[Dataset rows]

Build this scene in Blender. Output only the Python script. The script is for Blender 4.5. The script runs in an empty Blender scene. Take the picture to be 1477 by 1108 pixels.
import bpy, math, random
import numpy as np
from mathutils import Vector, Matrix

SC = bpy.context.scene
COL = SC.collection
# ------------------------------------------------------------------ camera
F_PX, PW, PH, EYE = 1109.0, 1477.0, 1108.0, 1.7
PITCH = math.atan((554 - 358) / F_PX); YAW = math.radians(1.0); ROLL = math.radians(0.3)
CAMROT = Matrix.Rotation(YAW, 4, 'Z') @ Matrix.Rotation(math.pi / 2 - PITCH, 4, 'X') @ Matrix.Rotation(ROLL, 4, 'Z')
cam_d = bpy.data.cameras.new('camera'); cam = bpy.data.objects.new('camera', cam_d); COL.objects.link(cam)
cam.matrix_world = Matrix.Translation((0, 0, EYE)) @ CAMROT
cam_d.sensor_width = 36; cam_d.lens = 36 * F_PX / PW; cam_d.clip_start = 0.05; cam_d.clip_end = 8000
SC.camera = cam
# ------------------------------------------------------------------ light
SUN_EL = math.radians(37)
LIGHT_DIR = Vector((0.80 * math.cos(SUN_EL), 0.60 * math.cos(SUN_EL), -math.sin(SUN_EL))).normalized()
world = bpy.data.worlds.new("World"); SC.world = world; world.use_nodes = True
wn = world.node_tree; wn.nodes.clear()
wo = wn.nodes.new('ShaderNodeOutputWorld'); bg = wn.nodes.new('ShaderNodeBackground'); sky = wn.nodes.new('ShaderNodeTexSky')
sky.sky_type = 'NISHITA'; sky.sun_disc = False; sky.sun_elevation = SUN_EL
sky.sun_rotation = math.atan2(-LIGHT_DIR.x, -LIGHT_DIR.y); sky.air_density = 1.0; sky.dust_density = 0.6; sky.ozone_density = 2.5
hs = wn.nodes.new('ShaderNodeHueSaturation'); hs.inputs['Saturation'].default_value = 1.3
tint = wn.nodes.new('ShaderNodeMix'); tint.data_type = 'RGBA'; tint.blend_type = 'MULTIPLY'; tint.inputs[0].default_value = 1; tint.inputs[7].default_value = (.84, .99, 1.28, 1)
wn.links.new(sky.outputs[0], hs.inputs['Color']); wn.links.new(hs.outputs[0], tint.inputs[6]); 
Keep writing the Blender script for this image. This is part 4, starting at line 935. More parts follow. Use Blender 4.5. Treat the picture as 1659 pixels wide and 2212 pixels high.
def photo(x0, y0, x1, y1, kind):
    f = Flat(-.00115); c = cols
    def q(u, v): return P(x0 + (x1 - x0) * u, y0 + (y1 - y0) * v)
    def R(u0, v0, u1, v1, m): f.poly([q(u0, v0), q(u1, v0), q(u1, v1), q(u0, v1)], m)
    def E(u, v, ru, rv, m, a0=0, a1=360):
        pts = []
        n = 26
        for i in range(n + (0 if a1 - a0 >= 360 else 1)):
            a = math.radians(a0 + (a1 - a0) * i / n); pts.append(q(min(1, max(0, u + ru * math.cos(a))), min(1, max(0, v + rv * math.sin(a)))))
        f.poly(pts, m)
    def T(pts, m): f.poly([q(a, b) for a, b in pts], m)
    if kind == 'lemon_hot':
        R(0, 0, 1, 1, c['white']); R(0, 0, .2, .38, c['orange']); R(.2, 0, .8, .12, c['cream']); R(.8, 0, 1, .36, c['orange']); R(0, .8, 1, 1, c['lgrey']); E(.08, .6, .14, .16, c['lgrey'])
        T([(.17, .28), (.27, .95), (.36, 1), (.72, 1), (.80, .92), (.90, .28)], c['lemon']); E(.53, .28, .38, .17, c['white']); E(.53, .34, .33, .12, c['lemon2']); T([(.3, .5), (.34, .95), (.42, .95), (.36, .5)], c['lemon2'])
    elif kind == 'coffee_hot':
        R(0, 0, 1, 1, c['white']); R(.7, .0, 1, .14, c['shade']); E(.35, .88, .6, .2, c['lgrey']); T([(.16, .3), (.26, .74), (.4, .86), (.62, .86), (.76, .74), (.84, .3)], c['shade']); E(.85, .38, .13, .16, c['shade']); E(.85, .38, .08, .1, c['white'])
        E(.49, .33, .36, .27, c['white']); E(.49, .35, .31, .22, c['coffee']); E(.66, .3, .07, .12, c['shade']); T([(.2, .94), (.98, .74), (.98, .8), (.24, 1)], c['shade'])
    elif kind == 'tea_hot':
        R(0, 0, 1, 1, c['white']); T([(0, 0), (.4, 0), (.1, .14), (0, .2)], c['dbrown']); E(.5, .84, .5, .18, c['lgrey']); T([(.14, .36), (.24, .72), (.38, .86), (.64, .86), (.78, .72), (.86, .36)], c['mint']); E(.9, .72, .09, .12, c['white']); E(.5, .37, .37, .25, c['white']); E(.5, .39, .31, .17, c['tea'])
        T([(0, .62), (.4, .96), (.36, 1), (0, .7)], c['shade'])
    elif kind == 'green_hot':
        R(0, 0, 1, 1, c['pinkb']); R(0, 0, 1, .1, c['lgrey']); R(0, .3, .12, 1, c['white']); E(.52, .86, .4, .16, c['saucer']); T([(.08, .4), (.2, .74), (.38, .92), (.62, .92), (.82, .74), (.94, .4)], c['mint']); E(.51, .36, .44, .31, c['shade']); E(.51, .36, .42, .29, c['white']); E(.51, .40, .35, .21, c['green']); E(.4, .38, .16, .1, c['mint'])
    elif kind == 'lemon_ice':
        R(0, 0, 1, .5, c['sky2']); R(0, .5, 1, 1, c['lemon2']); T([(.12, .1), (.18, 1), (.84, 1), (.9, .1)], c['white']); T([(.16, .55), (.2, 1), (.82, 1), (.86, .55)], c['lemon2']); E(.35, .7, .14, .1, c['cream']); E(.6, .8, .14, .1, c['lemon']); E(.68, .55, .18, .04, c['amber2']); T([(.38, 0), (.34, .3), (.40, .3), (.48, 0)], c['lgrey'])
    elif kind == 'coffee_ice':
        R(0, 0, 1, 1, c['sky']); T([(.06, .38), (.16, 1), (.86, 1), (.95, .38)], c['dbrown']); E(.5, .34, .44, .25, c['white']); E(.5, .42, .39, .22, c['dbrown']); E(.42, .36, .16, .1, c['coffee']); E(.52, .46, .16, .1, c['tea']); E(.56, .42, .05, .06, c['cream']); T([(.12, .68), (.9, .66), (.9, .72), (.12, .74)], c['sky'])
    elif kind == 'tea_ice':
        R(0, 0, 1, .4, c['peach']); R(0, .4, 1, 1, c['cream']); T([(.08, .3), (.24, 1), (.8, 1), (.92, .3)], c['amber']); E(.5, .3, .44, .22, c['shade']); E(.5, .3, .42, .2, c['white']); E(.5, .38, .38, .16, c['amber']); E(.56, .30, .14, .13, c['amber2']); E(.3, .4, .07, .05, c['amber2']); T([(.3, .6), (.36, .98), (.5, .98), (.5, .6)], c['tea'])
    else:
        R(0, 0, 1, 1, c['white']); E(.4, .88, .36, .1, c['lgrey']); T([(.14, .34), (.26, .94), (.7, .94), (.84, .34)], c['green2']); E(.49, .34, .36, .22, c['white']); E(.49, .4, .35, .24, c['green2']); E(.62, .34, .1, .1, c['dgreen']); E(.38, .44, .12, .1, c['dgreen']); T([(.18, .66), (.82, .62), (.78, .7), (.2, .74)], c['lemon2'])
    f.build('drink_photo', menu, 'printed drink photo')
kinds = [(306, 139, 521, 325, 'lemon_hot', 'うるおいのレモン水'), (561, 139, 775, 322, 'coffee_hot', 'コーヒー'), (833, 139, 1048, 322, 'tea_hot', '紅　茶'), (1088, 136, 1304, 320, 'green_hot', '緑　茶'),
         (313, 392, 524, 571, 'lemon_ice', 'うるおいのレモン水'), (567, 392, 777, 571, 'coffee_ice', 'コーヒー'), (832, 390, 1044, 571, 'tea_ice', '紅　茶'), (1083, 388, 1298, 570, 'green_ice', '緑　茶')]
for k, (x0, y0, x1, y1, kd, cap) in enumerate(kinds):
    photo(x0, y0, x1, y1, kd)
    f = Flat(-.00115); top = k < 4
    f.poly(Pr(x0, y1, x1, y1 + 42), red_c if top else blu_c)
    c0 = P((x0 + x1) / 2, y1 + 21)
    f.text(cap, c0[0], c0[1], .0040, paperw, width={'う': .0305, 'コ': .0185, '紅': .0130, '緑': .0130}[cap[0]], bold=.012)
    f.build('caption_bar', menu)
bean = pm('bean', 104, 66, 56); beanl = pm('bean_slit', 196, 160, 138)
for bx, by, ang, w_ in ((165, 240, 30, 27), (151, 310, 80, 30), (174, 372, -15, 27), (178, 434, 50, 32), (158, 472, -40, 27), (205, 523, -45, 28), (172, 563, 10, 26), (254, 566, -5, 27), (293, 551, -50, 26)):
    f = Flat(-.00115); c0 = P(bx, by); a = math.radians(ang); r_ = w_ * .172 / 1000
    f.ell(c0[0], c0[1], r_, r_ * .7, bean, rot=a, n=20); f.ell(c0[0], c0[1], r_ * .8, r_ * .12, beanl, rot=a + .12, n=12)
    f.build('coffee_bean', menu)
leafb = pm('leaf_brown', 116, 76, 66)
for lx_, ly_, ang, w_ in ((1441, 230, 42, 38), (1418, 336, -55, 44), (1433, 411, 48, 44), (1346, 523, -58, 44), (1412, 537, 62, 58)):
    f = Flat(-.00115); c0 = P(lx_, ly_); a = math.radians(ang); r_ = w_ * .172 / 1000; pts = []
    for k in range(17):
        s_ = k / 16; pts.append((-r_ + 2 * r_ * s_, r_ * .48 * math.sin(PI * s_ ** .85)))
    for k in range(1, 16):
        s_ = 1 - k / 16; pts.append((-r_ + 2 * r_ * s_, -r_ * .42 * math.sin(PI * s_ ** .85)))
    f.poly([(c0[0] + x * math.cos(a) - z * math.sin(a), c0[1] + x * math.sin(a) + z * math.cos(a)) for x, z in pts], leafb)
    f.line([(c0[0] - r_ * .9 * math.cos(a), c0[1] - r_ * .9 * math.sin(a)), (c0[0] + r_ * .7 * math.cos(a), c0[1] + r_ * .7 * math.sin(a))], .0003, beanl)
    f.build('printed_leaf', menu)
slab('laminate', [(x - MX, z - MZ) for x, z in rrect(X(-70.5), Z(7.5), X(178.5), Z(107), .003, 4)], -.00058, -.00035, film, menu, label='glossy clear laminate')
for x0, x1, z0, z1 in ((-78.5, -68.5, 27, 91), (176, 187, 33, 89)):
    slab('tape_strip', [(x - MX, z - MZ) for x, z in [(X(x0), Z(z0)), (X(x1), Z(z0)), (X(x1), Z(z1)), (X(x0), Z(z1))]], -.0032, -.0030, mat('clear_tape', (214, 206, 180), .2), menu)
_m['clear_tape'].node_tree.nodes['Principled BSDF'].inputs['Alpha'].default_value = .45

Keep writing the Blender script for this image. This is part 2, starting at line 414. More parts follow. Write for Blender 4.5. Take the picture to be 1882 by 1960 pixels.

### Problem description
Only the number should be given: how many lines of the data contain the word "starting"?

### Completed exercise
2